The harm that Empire left in its wake has been well documented and it is hard to deny the psychological impact of conquest on the colonists and their descendants. The British were accused of arrogance; indeed, it was generally accepted that a Briton had won the lottery of life, simply on account of his birthright. But the effects of this deep-rooted anger and resentfulness are difficult to quantify. More easily added to the ledger of damage and wrong is the treatment of the indigenous people in certain places, notably Australia, New Zealand and Africa, and the arbitrary drawing of national boundaries, with little or no respect for cultural and tribal differences, which had catastrophic consequences, repercussions of which are still being felt today.
But I feel that some balance is required here, some measured reflection. I am very interested in history. I have read a lot of it. It seems to me that the historian’s bounden duty is to ensure that his research is scrupulous and honest, his telling of the story fair and accurate and his deductions carefully weighed. It is not his job – anymore that it is any of ours – to foist present-day values and mores on his critical analysis of the past. The British Empire was of its time, just as the Norman Conquest or the Civil War or the Industrial Revolution were of theirs; that was then and for good or bad, or both, they are part of our history and should not be excoriated just because they sit uneasily with contemporary perspectives.
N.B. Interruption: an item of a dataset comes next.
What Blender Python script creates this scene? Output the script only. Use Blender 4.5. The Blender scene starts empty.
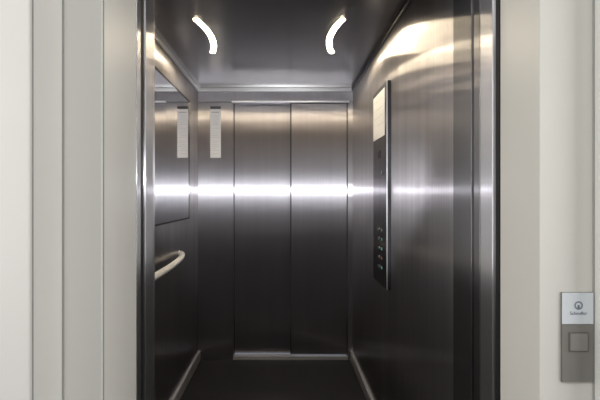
import bpy, bmesh, math
from mathutils import Vector
S=bpy.context.scene
S.view_settings.view_transform='Standard'
COL=S.collection
CH=1.29; XL=-.688; XR=.535; YB=3.80; YF=1.50; H=2.15; DL=-.411; DR=.498; DH=2.04

# ---------- materials ----------
def mat(name,col,rough=.5,metal=0.,emit=None,spec=.5,noise=0.):
    m=bpy.data.materials.new(name); m.use_nodes=True
    nt=m.node_tree; b=nt.nodes['Principled BSDF']
    b.inputs['Base Color'].default_value=(*col,1); b.inputs['Roughness'].default_value=rough
    b.inputs['Metallic'].default_value=metal; b.inputs['Specular IOR Level'].default_value=spec
    if emit:
        b.inputs['Emission Color'].default_value=(*emit[0],1); b.inputs['Emission Strength'].default_value=emit[1]
    if noise:
        g=nt.nodes.new('ShaderNodeNewGeometry'); n=nt.nodes.new('ShaderNodeTexNoise')
        n.inputs['Scale'].default_value=6; n.inputs['Detail'].default_value=5
        nt.links.new(g.outputs['Position'],n.inputs['Vector'])
        mx=nt.nodes.new('ShaderNodeMix'); mx.data_type='RGBA'
        mx.inputs['A'].default_value=(*[c*(1-noise) for c in col],1); mx.inputs['B'].default_value=(*[min(1,c*(1+noise)) for c in col],1)
        nt.links.new(n.outputs['Fac'],mx.inputs['Factor']); nt.links.new(mx.outputs['Result'],b.inputs['Base Color'])
    return m
def steel(name,col,wide=(.46,-.78),tight=(.27,-.92),streak=.6,wav=0.,zs=.2,wav2=0.,grain=.12,wscale=2.2,ggx=False):
    """brushed metal: a wide and a tight anisotropic lobe, grain running vertically"""
    m=bpy.data.materials.new(name); m.use_nodes=True
    nt=m.node_tree; L=nt.links; N=nt.nodes; N.remove(N['Principled BSDF'])
    g=N.new('ShaderNodeNewGeometry')
    cr=N.new('ShaderNodeVectorMath'); cr.operation='CROSS_PRODUCT'
    L.new(g.outputs['True Normal'],cr.inputs[0]); cr.inputs[1].default_value=(0,0.0001,1)
    def noise(scale,detail,sc=1):
        mp=N.new('ShaderNodeMapping'); mp.inputs['Scale'].default_value=scale
        L.new(g.outputs['Position'],mp.inputs['Vector'])
        n=N.new('ShaderNodeTexNoise'); n.inputs['Scale'].default_value=sc; n.inputs['Detail'].default_value=detail
        L.new(mp.outputs['Vector'],n.inputs['Vector']); return n
    n=noise((200,200,1.2),3); n3=noise((14,14,.5),4)
    av=N.new('ShaderNodeMath'); av.operation='ADD'
    L.new(n.outputs['Fac'],av.inputs[0]); L.new(n3.outputs['Fac'],av.inputs[1])
    hv=N.new('ShaderNodeMath'); hv.operation='MULTIPLY'; hv.inputs[1].default_value=.5
    L.new(av.outputs[0],hv.inputs[0])
    mx=N.new('ShaderNodeMix'); mx.data_type='RGBA'
    mx.inputs['A'].default_value=(*[max(0,c*(1-2*grain)) for c in col],1); mx.inputs['B'].default_value=(*[min(1,c*(1+2*grain)) for c in col],1)
    L.new(hv.outputs[0],mx.inputs['Factor'])
    def bump(z):
        if not wav: return None
        n2=noise((1,1,z),1,wscale)
        bp=N.new('ShaderNodeBump'); bp.inputs['Strength'].default_value=1; bp.inputs['Distance'].default_value=wav
        L.new(n2.outputs['Fac'],bp.inputs['Height'])
        if wav2:
            b2=N.new('ShaderNodeBump'); b2.inputs['Strength'].default_value=1; b2.inputs['Distance'].default_value=wav2
            n4=noise((14,14,0.5 if z else 0),3)
            L.new(n4.outputs['Fac'],b2.inputs['Height']); L.new(bp.outputs['Normal'],b2.inputs['Normal']); bp=b2
        return bp
    sh=[]
    for i,((r,a),bp) in enumerate(((wide,bump(zs)),(tight,bump(0)))):
        gl=N.new('ShaderNodeBsdfAnisotropic'); gl.distribution='GGX' if (ggx and i==0) else 'BECKMANN'
        gl.inputs['Roughness'].default_value=r; gl.inputs['Anisotropy'].default_value=a
        L.new(mx.outputs['Result'],gl.inputs['Color']); L.new(cr.outputs['Vector'],gl.inputs['Tangent'])
        if bp: L.new(bp.outputs['Normal'],gl.inputs['Normal'])
        sh.append(gl)
    ms=N.new('ShaderNodeMixShader'); ms.inputs[0].default_value=streak
    L.new(sh[0].outputs[0],ms.inputs[1]); L.new(sh[1].outputs[0],ms.inputs[2]); L.new(ms.outputs[0],N['Material Output'].inputs['Surface'])
    return m
M_wall=steel('brushed_steel_side',(.60,.58,.59),wav=.020,zs=.5,wav2=.006,streak=.5,grain=.2,wide=(.39,-.70),tight=(.22,-.85),ggx=True)
M_door=steel('brushed_steel_door',(.56,.545,.575),wav=.002,grain=.1,streak=.38,wide=(.38,-.78),tight=(.25,-.90),ggx=True)
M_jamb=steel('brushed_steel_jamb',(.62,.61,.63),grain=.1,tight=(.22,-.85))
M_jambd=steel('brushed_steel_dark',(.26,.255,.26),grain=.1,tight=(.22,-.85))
M_cop=steel('control_face',(.42,.41,.42),tight=(.22,-.85))
M_alu=mat('aluminium',(.74,.74,.74),.32,.75)
M_rail=mat('satin_rail',(.95,.94,.90),.35,.0)
M_black=mat('black_gap',(.008,.008,.009),.6)
M_seam=mat('seam_grey',(.36,.36,.34),.6)
M_white=mat('enamel_panel',(.785,.775,.74),.38,noise=.02)
M_whitew=mat('enamel_panel_warm',(.785,.77,.72),.38,noise=.02)
M_paper=mat('paper',(.98,.98,.98),.6)
M_logop=mat('logo_plate_white',(.80,.85,.90),.5)
M_ink=mat('ink',(.05,.05,.06),.6)
M_logo=mat('logo_grey',(.17,.21,.27),.6)
M_grey=mat('grey_print',(.6,.6,.62),.6)
M_dim=mat('dim_print',(.28,.30,.30),.6)
M_lamp=mat('lamp_diffuser',(1,1,.95),.4,emit=((1,.84,.60),80))
M_rim=mat('lamp_rim_warm',(.75,.62,.38),.4)
M_mirror=mat('mirror_glass',(.90,.90,.91),.015,1.)
M_floor=mat('rubber_floor',(.012,.012,.013),.5,noise=.3,spec=.3)
M_lfloor=mat('landing_stone',(.008,.008,.009),.5,noise=.2,spec=.3)
M_lwall=mat('landing_plaster',(.35,.35,.34),.7,noise=.05)
M_lwalld=mat('landing_wall_dark',(.06,.06,.06),.7,noise=.05)
M_copside=mat('control_side',(.05,.05,.055),.35,.5)
M_btn=mat('button_steel',(.14,.15,.15),.3,.5)
M_green=mat('green_mark',(.10,.42,.36),.5,emit=((.1,.8,.6),.06))
M_red=mat('red_mark',(.36,.09,.08),.5)
M_plate=mat('station_plate',(.26,.25,.23),.5,.2)
M_plated=mat('station_edge',(.17,.165,.15),.5,.2)
M_plateb=mat('station_button',(.30,.29,.27),.45,.2)
# ceiling sheet: satin metal with gentle mottling
M_ceil=mat('ceiling_sheet',(.46,.445,.44),.25,1.,noise=.12)
_nt=M_ceil.node_tree; _n=[x for x in _nt.nodes if x.type=='TEX_NOISE'][0]
_b=_nt.nodes.new('ShaderNodeBump'); _b.inputs['Strength'].default_value=1; _b.inputs['Distance'].default_value=.003
_nt.links.new(_n.outputs['Fac'],_b.inputs['Height']); _nt.links.new(_b.outputs['Normal'],_nt.nodes['Principled BSDF'].inputs['Normal'])
_n.inputs['Detail'].default_value=2; _n.inputs['Scale'].default_value=3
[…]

Listen to this, from Doris Lessing, the British novelist, who grew up in Southern Rhodesia, now Zimbabwe, and whose background was steeped in imperial supremacy, though she was by no means an enthusiast for Empire:
“When I was a girl, the idea that the British Empire could ever end was absolutely inconceivable. And it just disappeared, like all other empires. You know, when people talk of the British Empire, they always forget that all the European countries had empires.”
Or this, from the historian Niall Ferguson:
“For better or worse, fair or foul, the world we know today is in large measure a product of Britain’s age of empire. The question is not whether British imperialism was without blemish. It was not. The question is whether there could have been a less bloody path to modernity. Perhaps in theory there could have been. But in practice?”